Opinión

Inviernos labradores

Invierno en la montaña de León
Invierno en la montaña de LeónLa RazónLa Razón

Inviernos de otros tiempos, cuando la nieve y el campo aterido imponían una pausa en el diario trajinar y los relojes discurrían más despacio hasta que apuntaba la primavera y había que salir a dibujar en los barbechos unos surcos tan rectos como los renglones del cuaderno de la escuela, la mano en el arado y los ojos en el cielo, no fuera a ser que resultaran las siembras baldías: que no cuaje la helada, que no venga el nublado, que el pedrisco no abata las espigas y el aguacero no ahogue las semillas.

Por abril y mayo arriba, la promesa de mares verdes que ensayaban con el viento el vaivén ondulado de las olas. Con el verano, la siega, el acarreo del heno y mil cuidados para mantener encendido el sueño de la cosecha: que refresquen ya las noches, que bendiga la lluvia el campo y corra por la acequia el agua.

Cuando amarilleaban los sembrados, recoger y guardar el grano, promesa de pan que al tocarla se escurría entre los dedos, y en otoño, atender las labores de aprovisionamiento. Si la recolección había sido buena, conformidad y gratitud calladas; si no, el rosario de las quejas: aquella repentina granizada, el aire que agostó la mies, la nube que pasó de largo, la estación que llegó a destiempo...

Pero no se detiene el calendario, y otra vez hay que roturar las tierras, podar los árboles, limpiar rastrojos y recogerse como hace el campo para dar posada al invierno, y así atados siempre al hilo de la espera eran sus trabajos y sus días.

Hablo, naturalmente (y en tono algo poético, como se merece y fue pauta y tradición literaria), de los trabajos y los días de la vida campesina, regida por el paso de las estaciones y el orden de la naturaleza, que, hasta fechas no tan lejanas como parece, era aún mayoritaria en nuestro país. Baste con recordar que, a comienzos del siglo XX, solo un tercio de la población española residía en núcleos urbanos. La misma proporción, pero a la inversa, se daba en 1980, cuando dos tercios de los españoles habitaban ya en ciudades. La línea divisoria en el proceso demográfico quedó trazada en 1950, año en que, por primera vez en nuestra historia, la población urbana, entendiendo por tal la que vivía en municipios de más de 10.000 habitantes, superó a la rural. Hoy, y según el censo de 2020, el 15,9% de la población española, algo más de siete millones y medio de personas, está empadronada en municipios considerados como rurales.

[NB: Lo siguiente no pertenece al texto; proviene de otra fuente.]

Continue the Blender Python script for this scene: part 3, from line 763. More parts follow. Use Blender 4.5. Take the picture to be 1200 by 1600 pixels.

La emigración, el éxodo masivo del campo a la ciudad, fue el comienzo del fin de la cultura rural, que conformó la forma de vivir y de pensar durante tantos siglos y se ve hoy irremisiblemente arrastrada por los embates de la revolución tecnológica. Con ella desaparecerá también, si es que no lo ha hecho ya, uno de los oficios más nobles y esforzados, y tan antiguo como la humanidad, el oficio de labrador, apegado siempre a la tierra, y señor y esclavo a la vez de ella.